Any thoughts on this? I personally think that Northwestern's social environment is better, which is more important than the fact that I got a scholarship to Berkeley. Still Berkeley's undergrad Haas is pretty inticing...given that i got rejected from Wharton undergrad.

By Largegreenturt (Largegreenturt) on Thursday, April 15, 2004 - 05:07 pm: Edit

"Many Northwestern students have been interning at major corporations, but I wonder how an education based on theory can help them in that capacity"

This confuses me. Interning IS hands on experience. They teach theory in the classroom, then you learn the practicalities of it all by interning at a corporation, or wherever.

NU's business strength is in Kellogg, which is only a graduate school. I was under the impression that NU didn't have an undergrad business school.

By Azntoccata (Azntoccata) on Thursday, April 15, 2004 - 07:40 pm: Edit

It doesn't...so that's my point. How can a liberal arts education in economics prepare you for real work? Since Berkeley is the exception rather than the rule, there has to be some rationale behind the fact that most excellent business schools (with Wharton as an exception) don't have a undergrad business school.
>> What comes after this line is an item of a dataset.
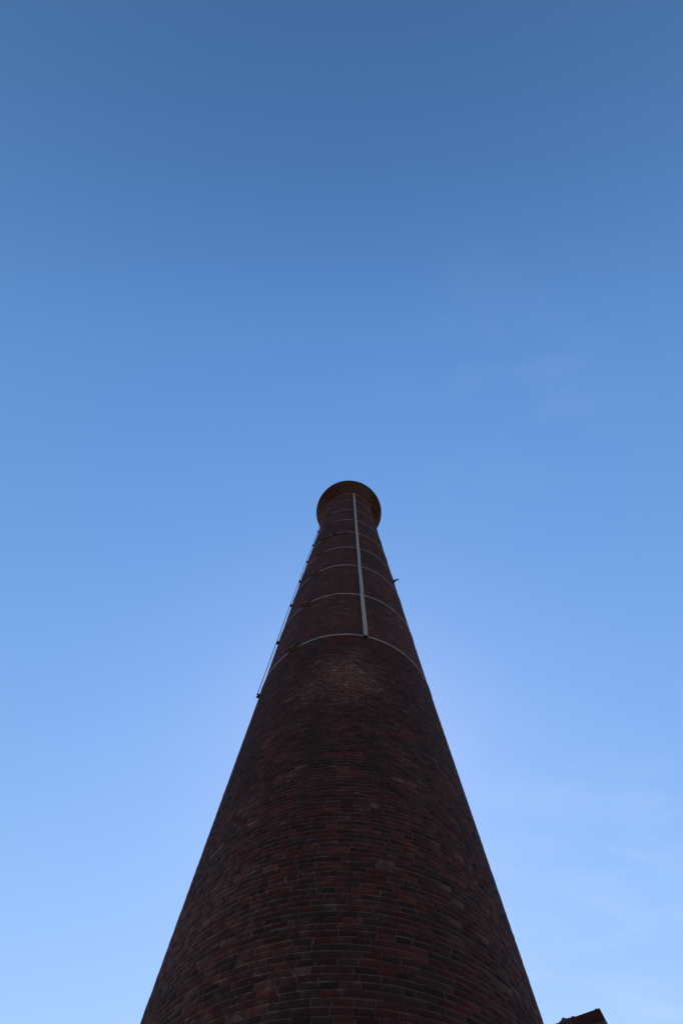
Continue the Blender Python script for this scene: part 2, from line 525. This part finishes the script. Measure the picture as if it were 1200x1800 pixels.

By Reaction5728 (Reaction5728) on Thursday, April 15, 2004 - 11:40 pm: Edit

Well, even straight out of Haas or Wharton, you're not going to be a CFO or anything even close to that. You WILL require training before you actually work. Most companies just want to see that you CAN learn, as opposed to what you learned. That's why philosophy majors aren't all philosophers. A liberal arts education will prove to employers that you have the mind capacity to not only learn the position, but to advance their company with your greater reasoning ability. The real "job training" comes during your study for an MBA...which requires a few years of work prior to study.

I understand your desire for a practical education...but don't worry, you'll get a fine job as an economics major. If you couldn't, there would be more vocational schools out there =)

By Hdotchar (Hdotchar) on Sunday, August 15, 2004 - 11:25 pm: Edit

economics majors tend to be more academic/theory based to begin with. it is unlike the other business majors in that it requires a lot of math that is ordinarily only reserved for engineering/mathematical science majors and is less 'hands-on' as you have said. a lot of economics majors decide to pursue a career in academia or become consultants for companies.

By Buckwald (Buckwald) on Sunday, August 15, 2004 - 11:39 pm: Edit

lol, he was deciding for last year where to enroll. he has already made the decison by now hdotchar.

By Azntoccata (Azntoccata) on Sunday, August 15, 2004 - 11:46 pm: Edit

Hm...and Northwestern it is. Guess yur all...lucky? heh. Anyway we'll see what comes out of it.